How do I decide on a business structure?
There are many options for setting up your business, from sole proprietorship to corporate structures.
It is important to decide early on how to structure your business. State and Federal tax requirements depend on what structure you choose. Here is a brief overview on the most common business structures.

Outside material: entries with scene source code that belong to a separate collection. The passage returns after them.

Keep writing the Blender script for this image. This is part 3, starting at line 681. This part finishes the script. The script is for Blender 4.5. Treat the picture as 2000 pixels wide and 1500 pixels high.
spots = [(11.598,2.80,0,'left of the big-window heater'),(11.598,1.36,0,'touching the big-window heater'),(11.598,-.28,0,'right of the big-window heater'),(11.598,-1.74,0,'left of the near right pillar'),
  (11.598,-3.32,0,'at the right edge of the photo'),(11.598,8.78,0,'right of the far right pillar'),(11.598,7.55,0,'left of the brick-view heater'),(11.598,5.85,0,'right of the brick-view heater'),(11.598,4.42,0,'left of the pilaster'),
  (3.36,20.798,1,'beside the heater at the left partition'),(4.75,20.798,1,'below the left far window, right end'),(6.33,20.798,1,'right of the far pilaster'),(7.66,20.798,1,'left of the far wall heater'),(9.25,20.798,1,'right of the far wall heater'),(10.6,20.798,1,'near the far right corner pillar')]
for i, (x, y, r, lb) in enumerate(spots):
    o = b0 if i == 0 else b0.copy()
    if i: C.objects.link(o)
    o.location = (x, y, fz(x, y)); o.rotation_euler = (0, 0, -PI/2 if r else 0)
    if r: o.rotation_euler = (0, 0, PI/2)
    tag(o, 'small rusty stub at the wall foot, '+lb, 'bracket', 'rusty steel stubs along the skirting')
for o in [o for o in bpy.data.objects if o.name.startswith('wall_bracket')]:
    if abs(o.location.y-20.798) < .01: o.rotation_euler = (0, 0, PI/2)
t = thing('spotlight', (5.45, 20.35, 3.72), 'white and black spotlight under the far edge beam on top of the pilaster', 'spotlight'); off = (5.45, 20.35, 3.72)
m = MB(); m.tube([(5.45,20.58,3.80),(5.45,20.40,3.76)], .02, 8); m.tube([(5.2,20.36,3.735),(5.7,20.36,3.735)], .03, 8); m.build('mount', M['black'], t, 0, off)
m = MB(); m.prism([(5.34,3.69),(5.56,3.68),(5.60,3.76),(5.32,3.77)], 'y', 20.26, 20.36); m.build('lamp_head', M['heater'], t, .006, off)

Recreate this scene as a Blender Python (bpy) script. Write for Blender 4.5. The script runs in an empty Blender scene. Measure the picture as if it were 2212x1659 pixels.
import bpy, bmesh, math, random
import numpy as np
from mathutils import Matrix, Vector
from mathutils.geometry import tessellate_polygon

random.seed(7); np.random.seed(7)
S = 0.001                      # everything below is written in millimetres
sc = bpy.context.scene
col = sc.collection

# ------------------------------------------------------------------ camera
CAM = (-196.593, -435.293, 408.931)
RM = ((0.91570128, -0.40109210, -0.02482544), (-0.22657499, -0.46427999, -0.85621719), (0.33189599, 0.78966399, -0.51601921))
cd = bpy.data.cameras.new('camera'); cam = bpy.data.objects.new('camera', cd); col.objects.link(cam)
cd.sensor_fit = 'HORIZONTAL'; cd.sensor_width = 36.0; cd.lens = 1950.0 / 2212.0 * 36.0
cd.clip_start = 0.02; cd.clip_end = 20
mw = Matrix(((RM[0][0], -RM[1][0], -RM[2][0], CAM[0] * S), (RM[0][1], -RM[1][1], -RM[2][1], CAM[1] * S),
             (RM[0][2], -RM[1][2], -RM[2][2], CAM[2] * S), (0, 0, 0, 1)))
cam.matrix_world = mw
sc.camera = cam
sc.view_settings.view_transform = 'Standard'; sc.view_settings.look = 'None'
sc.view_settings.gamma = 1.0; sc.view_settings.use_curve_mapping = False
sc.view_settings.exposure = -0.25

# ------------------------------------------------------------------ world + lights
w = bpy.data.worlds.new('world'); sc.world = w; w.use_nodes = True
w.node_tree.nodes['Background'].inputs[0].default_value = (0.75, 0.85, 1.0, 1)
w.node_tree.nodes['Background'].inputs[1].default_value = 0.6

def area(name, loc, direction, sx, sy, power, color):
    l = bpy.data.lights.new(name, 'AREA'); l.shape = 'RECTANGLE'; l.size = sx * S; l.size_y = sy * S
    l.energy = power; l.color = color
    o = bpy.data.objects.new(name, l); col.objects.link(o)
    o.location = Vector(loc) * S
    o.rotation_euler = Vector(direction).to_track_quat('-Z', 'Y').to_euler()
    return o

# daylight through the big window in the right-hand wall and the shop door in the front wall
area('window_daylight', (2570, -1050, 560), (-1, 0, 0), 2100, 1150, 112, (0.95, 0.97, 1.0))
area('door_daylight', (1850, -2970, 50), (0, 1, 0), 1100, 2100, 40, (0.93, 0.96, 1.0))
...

For specific assistance or questions, we recommend that you speak to an attorney or tax accountant.
Business structure |
Ownership |
Liability |
Taxes |
Sole Proprietorship |
One person |
Unlimited personal liability |
Self-employment tax
Personal tax
|
Partnerships |
Two or more people |
Unlimited personal liability unless structured as a limited partnership |
Self-employment tax (except for limited partners)
Personal tax
|
Limited liability company (LLC) |
One or more person |
Owners are not personally liable |
Self-employment tax
Personal tax or corporate tax
|
Corporation - C corp |
One or more people |
Owners are not personally liable |
Corporate tax |
Corporation - S corp |
One or more people, but no more than 100, and all must be U.S. citizens |
Owners are not personally liable |
Personal tax |
Corporation - benefit corporation |
One or more people |
Owners are not personally liable |
Corporate tax |
Corporation - Nonprofit |
One or more people |
Owners are not personally liable |
Tax-exempt, but corporate profits can't be distributed |
Source: US Small Business Administration (SBA) (www.sba.gov)
Personal liability refers to the situation where a business faces legal actions or debt obligations, and as a result, creditors can pursue the personal assets and property of the business owners or members. This means that the individuals involved in the business may be held personally responsible for the debts and obligations incurred by the business.